Dann gibt es eine Gruppe von Werken namens „Talking Sticks“ (oder „Sprecherstäbe“). Diese beziehen sich auf Stöcke, die anzeigen, wer das Recht hat, in Gemeinschaften in Afrika, Ozeanien und Nordwestamerika zu sprechen. Sheila Hicks Talking Sticks bestehen aus Bambusstäbe, die mit mehrfarbigen Fasern umwickelt und in unterschiedlichen Formationen angeordnet sind.
Eine weitere Werkgruppe sind die „Bas-Reliefs“, entweder gewebt oder gestickt, aber auch eine Reihe großer, mit Leinen umwickelter Leinwände. Auch hier ist es die Verwendung von Farbe, die die Arbeit von Hicks hervorhebt.

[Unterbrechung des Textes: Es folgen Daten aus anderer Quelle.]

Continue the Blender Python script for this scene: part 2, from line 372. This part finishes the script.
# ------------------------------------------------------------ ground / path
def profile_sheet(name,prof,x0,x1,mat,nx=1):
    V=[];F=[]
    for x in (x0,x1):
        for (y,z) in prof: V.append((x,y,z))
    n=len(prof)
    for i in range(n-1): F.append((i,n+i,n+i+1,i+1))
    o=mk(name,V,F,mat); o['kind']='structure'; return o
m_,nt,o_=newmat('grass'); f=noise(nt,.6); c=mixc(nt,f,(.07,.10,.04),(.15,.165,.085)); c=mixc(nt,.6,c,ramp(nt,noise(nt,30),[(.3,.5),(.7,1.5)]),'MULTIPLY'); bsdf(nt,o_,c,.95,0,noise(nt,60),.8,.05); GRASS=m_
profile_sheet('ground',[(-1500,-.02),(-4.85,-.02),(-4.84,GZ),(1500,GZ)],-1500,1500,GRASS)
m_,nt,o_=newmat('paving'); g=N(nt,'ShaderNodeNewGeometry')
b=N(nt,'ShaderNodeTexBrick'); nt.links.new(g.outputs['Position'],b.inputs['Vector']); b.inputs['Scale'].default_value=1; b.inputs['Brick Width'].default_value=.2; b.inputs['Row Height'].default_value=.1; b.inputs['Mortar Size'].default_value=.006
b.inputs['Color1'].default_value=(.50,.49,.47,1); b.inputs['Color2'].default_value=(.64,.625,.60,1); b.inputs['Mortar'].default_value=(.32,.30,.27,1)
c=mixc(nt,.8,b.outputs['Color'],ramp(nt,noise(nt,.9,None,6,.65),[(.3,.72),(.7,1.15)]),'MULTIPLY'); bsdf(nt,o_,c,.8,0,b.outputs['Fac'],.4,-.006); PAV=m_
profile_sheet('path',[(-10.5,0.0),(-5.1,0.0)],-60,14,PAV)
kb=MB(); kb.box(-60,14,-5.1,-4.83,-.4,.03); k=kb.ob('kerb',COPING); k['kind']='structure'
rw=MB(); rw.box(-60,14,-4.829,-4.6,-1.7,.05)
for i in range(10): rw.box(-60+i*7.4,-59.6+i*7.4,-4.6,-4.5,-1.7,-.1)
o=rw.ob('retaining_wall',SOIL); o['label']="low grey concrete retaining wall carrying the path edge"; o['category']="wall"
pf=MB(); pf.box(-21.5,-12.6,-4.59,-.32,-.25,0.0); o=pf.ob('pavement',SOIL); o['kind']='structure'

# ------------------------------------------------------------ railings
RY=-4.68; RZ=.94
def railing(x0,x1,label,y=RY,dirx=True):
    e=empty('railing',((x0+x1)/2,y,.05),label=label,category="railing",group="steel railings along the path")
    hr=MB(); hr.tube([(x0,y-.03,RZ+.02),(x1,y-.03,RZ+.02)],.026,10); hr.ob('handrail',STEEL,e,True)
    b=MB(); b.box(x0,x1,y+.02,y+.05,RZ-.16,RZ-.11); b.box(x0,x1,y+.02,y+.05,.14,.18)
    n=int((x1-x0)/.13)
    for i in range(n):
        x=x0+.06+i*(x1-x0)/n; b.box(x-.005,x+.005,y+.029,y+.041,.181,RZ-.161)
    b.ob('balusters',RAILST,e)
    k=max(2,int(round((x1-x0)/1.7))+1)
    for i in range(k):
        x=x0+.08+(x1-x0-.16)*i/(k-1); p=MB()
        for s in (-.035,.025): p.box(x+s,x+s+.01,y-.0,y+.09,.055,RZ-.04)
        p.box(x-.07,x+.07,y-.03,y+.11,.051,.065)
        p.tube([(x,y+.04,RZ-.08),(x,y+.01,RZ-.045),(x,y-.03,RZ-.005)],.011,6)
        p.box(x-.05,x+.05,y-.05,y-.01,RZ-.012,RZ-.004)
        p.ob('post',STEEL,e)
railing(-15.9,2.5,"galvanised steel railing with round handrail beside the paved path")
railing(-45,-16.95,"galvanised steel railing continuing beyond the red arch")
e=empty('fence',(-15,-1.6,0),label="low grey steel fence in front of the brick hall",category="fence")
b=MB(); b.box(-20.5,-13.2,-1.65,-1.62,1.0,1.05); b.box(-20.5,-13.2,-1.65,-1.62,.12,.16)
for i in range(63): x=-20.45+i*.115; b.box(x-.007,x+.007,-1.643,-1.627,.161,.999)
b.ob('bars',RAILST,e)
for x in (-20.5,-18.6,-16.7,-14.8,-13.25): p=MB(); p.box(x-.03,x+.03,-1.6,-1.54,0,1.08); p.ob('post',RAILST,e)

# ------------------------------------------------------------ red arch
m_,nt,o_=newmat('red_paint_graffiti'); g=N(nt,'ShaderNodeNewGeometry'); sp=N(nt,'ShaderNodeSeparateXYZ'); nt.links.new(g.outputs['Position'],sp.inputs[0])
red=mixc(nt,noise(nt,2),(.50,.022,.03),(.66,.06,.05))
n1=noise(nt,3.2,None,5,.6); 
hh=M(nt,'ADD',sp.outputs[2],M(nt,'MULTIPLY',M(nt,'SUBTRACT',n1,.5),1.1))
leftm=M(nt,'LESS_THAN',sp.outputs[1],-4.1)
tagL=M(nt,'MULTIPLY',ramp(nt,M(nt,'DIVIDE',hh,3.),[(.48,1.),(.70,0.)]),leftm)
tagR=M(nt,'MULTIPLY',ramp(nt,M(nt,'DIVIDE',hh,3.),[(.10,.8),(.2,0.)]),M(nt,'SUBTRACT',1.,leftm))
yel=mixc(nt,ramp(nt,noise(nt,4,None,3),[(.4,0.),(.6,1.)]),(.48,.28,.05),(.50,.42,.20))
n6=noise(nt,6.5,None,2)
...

In Bottrop wurden auch einige ihrer früheren Architekturaufträge ausgestellt, darunter Muster der Metallfadenstickereien auf Leinen für die Ford Foundation.
Alles in allem ist es fast zu viel, die über 250 Werke beider Ausstellungen an einem Tag zu sehen, wie ich es getan habe. Aber ich habe es in der richtigen Reihenfolge gemacht, die größeren Monumentalwerke in Düsseldorf waren schon beeindruckend, aber kommt man ins wunderschöne Josef-Albers-Museum in Bottrop mit der (in meinen Augen) sorgfältigere Ausstellungsgestaltung, wo so viel Wert auf die Farben und ihre Interaktion gelegt wird, war atemberaubend.
Jetzt warte ich auf die Veröffentlichung des Katalogs, der erste auf Deutsch über Sheila Hicks, den ich hoffentlich bald hier in meinem Blog rezensieren kann!